═════ Dataset extract

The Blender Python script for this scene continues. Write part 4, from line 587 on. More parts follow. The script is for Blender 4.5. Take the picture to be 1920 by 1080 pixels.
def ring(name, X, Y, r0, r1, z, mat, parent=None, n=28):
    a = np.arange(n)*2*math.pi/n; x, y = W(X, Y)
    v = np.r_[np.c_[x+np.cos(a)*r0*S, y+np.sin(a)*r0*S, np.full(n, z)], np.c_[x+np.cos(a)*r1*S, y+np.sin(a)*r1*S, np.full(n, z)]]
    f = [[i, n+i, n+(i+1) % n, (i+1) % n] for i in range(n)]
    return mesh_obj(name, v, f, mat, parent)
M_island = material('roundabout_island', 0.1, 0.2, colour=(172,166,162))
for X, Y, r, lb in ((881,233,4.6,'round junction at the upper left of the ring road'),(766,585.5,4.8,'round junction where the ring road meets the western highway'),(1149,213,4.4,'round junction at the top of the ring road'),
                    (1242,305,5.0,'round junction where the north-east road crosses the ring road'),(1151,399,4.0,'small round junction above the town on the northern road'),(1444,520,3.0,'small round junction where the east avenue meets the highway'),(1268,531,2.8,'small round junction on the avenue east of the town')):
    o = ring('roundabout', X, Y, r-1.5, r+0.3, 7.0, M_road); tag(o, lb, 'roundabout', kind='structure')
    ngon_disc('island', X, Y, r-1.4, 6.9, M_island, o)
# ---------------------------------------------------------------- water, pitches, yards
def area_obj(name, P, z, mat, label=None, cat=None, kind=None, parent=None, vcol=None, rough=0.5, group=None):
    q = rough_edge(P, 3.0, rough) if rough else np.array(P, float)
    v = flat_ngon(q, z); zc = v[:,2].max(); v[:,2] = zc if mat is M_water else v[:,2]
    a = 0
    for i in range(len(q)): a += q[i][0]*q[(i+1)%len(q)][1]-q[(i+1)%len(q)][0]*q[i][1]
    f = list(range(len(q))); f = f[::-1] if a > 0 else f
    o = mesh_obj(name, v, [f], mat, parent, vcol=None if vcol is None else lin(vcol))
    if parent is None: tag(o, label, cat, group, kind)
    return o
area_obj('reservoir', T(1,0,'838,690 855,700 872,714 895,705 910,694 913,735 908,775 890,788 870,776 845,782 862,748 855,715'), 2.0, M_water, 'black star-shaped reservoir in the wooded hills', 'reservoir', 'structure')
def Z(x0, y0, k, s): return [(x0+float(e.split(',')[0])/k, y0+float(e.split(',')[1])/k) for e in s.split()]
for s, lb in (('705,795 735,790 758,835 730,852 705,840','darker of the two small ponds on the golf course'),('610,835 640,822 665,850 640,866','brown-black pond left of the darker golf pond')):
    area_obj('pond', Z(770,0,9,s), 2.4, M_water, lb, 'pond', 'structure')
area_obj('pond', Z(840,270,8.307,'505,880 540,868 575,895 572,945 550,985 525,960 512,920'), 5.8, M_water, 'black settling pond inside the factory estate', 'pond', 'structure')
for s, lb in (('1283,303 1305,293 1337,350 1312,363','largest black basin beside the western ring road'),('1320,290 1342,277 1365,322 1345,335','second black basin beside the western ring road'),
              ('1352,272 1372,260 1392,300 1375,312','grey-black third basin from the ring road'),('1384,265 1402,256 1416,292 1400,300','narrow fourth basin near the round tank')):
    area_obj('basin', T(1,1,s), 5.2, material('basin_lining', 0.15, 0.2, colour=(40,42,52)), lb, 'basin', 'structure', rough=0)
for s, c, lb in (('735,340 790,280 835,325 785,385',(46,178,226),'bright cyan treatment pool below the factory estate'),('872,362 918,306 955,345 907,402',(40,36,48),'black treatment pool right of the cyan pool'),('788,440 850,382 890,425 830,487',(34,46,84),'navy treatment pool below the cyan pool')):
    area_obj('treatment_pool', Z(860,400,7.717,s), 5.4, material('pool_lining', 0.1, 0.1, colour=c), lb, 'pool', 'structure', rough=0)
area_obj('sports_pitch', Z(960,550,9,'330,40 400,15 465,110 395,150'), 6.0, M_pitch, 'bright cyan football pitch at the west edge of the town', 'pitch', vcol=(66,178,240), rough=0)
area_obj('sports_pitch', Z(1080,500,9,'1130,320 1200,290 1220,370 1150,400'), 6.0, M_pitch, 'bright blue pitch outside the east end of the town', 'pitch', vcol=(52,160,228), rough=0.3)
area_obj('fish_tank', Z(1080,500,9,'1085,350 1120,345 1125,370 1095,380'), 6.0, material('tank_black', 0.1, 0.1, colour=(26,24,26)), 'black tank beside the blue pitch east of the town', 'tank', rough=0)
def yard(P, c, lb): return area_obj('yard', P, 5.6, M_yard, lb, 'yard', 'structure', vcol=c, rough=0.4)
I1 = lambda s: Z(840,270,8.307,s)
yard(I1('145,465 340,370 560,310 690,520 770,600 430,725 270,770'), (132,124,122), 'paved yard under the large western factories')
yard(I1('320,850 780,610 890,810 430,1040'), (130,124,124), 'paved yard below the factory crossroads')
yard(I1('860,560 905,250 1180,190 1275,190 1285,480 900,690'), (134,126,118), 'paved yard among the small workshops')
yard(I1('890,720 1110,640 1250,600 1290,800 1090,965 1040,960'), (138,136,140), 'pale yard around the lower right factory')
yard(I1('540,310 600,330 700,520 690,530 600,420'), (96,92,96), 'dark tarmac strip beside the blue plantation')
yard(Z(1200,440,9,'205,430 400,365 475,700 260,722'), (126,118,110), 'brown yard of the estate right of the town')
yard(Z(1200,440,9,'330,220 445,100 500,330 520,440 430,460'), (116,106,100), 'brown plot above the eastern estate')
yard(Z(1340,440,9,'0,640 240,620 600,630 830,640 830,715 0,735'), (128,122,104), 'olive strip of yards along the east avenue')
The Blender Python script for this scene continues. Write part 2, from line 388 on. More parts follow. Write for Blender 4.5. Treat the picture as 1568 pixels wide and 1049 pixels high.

══════════

→ **Written problem**
Take the entries above and transcribe them exactly.

→ **Solution**
The Blender Python script for this scene continues. Write part 4, from line 587 on. More parts follow. The script is for Blender 4.5. Take the picture to be 1920 by 1080 pixels.
def ring(name, X, Y, r0, r1, z, mat, parent=None, n=28):
    a = np.arange(n)*2*math.pi/n; x, y = W(X, Y)
    v = np.r_[np.c_[x+np.cos(a)*r0*S, y+np.sin(a)*r0*S, np.full(n, z)], np.c_[x+np.cos(a)*r1*S, y+np.sin(a)*r1*S, np.full(n, z)]]
    f = [[i, n+i, n+(i+1) % n, (i+1) % n] for i in range(n)]
    return mesh_obj(name, v, f, mat, parent)
M_island = material('roundabout_island', 0.1, 0.2, colour=(172,166,162))
for X, Y, r, lb in ((881,233,4.6,'round junction at the upper left of the ring road'),(766,585.5,4.8,'round junction where the ring road meets the western highway'),(1149,213,4.4,'round junction at the top of the ring road'),
                    (1242,305,5.0,'round junction where the north-east road crosses the ring road'),(1151,399,4.0,'small round junction above the town on the northern road'),(1444,520,3.0,'small round junction where the east avenue meets the highway'),(1268,531,2.8,'small round junction on the avenue east of the town')):
    o = ring('roundabout', X, Y, r-1.5, r+0.3, 7.0, M_road); tag(o, lb, 'roundabout', kind='structure')
    ngon_disc('island', X, Y, r-1.4, 6.9, M_island, o)
# ---------------------------------------------------------------- water, pitches, yards
def area_obj(name, P, z, mat, label=None, cat=None, kind=None, parent=None, vcol=None, rough=0.5, group=None):
    q = rough_edge(P, 3.0, rough) if rough else np.array(P, float)
    v = flat_ngon(q, z); zc = v[:,2].max(); v[:,2] = zc if mat is M_water else v[:,2]
    a = 0
    for i in range(len(q)): a += q[i][0]*q[(i+1)%len(q)][1]-q[(i+1)%len(q)][0]*q[i][1]
    f = list(range(len(q))); f = f[::-1] if a > 0 else f
    o = mesh_obj(name, v, [f], mat, parent, vcol=None if vcol is None else lin(vcol))
    if parent is None: tag(o, label, cat, group, kind)
    return o
area_obj('reservoir', T(1,0,'838,690 855,700 872,714 895,705 910,694 913,735 908,775 890,788 870,776 845,782 862,748 855,715'), 2.0, M_water, 'black star-shaped reservoir in the wooded hills', 'reservoir', 'structure')
def Z(x0, y0, k, s): return [(x0+float(e.split(',')[0])/k, y0+float(e.split(',')[1])/k) for e in s.split()]
for s, lb in (('705,795 735,790 758,835 730,852 705,840','darker of the two small ponds on the golf course'),('610,835 640,822 665,850 640,866','brown-black pond left of the darker golf pond')):
    area_obj('pond', Z(770,0,9,s), 2.4, M_water, lb, 'pond', 'structure')
area_obj('pond', Z(840,270,8.307,'505,880 540,868 575,895 572,945 550,985 525,960 512,920'), 5.8, M_water, 'black settling pond inside the factory estate', 'pond', 'structure')
for s, lb in (('1283,303 1305,293 1337,350 1312,363','largest black basin beside the western ring road'),('1320,290 1342,277 1365,322 1345,335','second black basin beside the western ring road'),
              ('1352,272 1372,260 1392,300 1375,312','grey-black third basin from the ring road'),('1384,265 1402,256 1416,292 1400,300','narrow fourth basin near the round tank')):
    area_obj('basin', T(1,1,s), 5.2, material('basin_lining', 0.15, 0.2, colour=(40,42,52)), lb, 'basin', 'structure', rough=0)
for s, c, lb in (('735,340 790,280 835,325 785,385',(46,178,226),'bright cyan treatment pool below the factory estate'),('872,362 918,306 955,345 907,402',(40,36,48),'black treatment pool right of the cyan pool'),('788,440 850,382 890,425 830,487',(34,46,84),'navy treatment pool below the cyan pool')):
    area_obj('treatment_pool', Z(860,400,7.717,s), 5.4, material('pool_lining', 0.1, 0.1, colour=c), lb, 'pool', 'structure', rough=0)
area_obj('sports_pitch', Z(960,550,9,'330,40 400,15 465,110 395,150'), 6.0, M_pitch, 'bright cyan football pitch at the west edge of the town', 'pitch', vcol=(66,178,240), rough=0)
area_obj('sports_pitch', Z(1080,500,9,'1130,320 1200,290 1220,370 1150,400'), 6.0, M_pitch, 'bright blue pitch outside the east end of the town', 'pitch', vcol=(52,160,228), rough=0.3)
area_obj('fish_tank', Z(1080,500,9,'1085,350 1120,345 1125,370 1095,380'), 6.0, material('tank_black', 0.1, 0.1, colour=(26,24,26)), 'black tank beside the blue pitch east of the town', 'tank', rough=0)
def yard(P, c, lb): return area_obj('yard', P, 5.6, M_yard, lb, 'yard', 'structure', vcol=c, rough=0.4)
I1 = lambda s: Z(840,270,8.307,s)
yard(I1('145,465 340,370 560,310 690,520 770,600 430,725 270,770'), (132,124,122), 'paved yard under the large western factories')
yard(I1('320,850 780,610 890,810 430,1040'), (130,124,124), 'paved yard below the factory crossroads')
yard(I1('860,560 905,250 1180,190 1275,190 1285,480 900,690'), (134,126,118), 'paved yard among the small workshops')
yard(I1('890,720 1110,640 1250,600 1290,800 1090,965 1040,960'), (138,136,140), 'pale yard around the lower right factory')
yard(I1('540,310 600,330 700,520 690,530 600,420'), (96,92,96), 'dark tarmac strip beside the blue plantation')
yard(Z(1200,440,9,'205,430 400,365 475,700 260,722'), (126,118,110), 'brown yard of the estate right of the town')
yard(Z(1200,440,9,'330,220 445,100 500,330 520,440 430,460'), (116,106,100), 'brown plot above the eastern estate')
yard(Z(1340,440,9,'0,640 240,620 600,630 830,640 830,715 0,735'), (128,122,104), 'olive strip of yards along the east avenue')
The Blender Python script for this scene continues. Write part 2, from line 388 on. More parts follow. Write for Blender 4.5. Treat the picture as 1568 pixels wide and 1049 pixels high.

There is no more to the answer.